*** Data provided

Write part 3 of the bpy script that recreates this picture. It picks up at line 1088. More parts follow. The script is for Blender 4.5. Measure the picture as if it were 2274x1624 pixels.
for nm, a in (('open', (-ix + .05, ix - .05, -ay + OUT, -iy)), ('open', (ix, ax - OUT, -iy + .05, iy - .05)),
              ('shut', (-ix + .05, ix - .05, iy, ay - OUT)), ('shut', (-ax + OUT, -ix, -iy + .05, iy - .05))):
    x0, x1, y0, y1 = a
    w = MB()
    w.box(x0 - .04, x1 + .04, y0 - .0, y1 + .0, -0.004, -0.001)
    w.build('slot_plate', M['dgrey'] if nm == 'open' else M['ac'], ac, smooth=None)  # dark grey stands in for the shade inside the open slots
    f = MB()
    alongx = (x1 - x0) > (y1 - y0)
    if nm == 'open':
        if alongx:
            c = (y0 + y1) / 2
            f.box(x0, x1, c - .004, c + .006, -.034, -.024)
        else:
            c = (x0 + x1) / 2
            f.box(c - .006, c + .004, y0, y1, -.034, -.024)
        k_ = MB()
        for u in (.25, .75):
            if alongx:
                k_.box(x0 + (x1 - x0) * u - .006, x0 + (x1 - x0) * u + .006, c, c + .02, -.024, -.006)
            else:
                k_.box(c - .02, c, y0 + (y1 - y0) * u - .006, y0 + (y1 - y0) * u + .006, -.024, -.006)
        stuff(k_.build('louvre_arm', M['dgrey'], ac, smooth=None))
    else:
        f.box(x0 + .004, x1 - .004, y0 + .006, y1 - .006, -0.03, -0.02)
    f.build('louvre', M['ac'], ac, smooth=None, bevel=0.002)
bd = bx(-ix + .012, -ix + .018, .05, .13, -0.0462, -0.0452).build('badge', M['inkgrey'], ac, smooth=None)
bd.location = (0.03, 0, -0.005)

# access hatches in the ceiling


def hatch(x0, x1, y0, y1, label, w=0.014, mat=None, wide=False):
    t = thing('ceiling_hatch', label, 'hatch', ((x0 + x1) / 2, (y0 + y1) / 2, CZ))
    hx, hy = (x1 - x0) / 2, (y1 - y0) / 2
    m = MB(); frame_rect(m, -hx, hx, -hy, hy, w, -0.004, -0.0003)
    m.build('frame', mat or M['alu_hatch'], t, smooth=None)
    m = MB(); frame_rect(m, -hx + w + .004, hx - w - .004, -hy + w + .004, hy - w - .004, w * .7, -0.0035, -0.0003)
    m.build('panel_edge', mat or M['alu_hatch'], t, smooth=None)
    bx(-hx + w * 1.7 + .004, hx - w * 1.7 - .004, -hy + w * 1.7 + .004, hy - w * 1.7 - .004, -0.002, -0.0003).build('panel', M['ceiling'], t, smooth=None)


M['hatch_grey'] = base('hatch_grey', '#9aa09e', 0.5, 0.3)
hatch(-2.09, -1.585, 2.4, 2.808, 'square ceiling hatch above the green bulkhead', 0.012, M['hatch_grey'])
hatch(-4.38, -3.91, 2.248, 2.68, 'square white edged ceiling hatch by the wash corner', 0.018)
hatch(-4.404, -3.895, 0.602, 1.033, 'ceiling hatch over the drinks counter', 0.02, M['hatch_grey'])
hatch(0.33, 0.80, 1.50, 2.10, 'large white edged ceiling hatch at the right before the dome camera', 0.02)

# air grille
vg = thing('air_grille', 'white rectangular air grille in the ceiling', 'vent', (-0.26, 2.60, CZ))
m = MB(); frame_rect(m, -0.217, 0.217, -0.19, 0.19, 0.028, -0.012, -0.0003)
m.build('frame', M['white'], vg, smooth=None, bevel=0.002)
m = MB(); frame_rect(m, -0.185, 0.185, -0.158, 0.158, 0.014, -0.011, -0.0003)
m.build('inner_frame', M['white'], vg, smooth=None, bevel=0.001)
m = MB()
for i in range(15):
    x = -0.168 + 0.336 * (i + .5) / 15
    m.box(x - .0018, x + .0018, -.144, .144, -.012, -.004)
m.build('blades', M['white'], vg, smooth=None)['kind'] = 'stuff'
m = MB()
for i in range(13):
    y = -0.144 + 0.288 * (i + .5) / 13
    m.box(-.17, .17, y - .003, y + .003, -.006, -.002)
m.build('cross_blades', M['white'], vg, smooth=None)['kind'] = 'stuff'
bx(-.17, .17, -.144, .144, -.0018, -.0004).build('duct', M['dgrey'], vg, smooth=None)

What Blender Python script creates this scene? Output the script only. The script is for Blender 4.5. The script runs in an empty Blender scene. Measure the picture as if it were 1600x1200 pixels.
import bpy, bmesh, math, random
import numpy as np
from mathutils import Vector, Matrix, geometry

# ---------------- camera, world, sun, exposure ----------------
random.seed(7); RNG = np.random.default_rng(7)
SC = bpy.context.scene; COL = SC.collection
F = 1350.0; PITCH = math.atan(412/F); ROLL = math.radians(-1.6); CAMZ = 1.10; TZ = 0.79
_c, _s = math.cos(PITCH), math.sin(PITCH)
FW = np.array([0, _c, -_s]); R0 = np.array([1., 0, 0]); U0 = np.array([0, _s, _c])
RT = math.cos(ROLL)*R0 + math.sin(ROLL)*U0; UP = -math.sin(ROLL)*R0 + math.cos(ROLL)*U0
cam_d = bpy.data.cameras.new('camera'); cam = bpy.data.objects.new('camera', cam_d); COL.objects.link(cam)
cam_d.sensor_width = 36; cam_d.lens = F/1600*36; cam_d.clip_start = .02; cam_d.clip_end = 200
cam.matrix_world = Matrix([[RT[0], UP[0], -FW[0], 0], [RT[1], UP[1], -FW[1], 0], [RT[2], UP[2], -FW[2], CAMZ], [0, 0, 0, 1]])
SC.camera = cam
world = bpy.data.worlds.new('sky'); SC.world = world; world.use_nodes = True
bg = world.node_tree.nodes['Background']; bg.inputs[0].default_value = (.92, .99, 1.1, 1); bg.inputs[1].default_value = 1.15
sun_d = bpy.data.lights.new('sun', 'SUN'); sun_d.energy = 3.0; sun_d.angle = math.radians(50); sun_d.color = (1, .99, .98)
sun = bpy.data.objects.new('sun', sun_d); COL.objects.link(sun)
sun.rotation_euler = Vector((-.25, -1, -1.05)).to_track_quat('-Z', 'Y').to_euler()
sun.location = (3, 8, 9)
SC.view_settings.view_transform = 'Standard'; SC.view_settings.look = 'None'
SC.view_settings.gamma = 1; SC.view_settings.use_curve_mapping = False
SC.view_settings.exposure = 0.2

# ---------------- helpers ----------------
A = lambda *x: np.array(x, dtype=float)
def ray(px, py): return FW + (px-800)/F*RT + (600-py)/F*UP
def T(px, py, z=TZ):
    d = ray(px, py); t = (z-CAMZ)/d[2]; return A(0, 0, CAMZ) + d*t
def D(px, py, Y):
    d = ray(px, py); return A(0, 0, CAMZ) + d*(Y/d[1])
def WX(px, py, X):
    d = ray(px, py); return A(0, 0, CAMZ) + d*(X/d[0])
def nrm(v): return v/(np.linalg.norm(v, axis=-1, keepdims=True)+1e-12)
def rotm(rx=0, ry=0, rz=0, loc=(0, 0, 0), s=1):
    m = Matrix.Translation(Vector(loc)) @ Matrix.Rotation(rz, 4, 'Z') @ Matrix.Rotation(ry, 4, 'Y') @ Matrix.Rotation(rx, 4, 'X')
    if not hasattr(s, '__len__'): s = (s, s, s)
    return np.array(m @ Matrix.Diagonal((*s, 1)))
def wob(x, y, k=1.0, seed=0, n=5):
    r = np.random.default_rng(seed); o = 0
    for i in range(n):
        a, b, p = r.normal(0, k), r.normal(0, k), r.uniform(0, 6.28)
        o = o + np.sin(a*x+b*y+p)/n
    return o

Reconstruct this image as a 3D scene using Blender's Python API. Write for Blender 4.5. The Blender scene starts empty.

******

Short exercise: Sift through the entries and copy every line with "Python".

Expected output:
What Blender Python script creates this scene? Output the script only. The script is for Blender 4.5. The script runs in an empty Blender scene. Measure the picture as if it were 1600x1200 pixels.
Reconstruct this image as a 3D scene using Blender's Python API. Write for Blender 4.5. The Blender scene starts empty.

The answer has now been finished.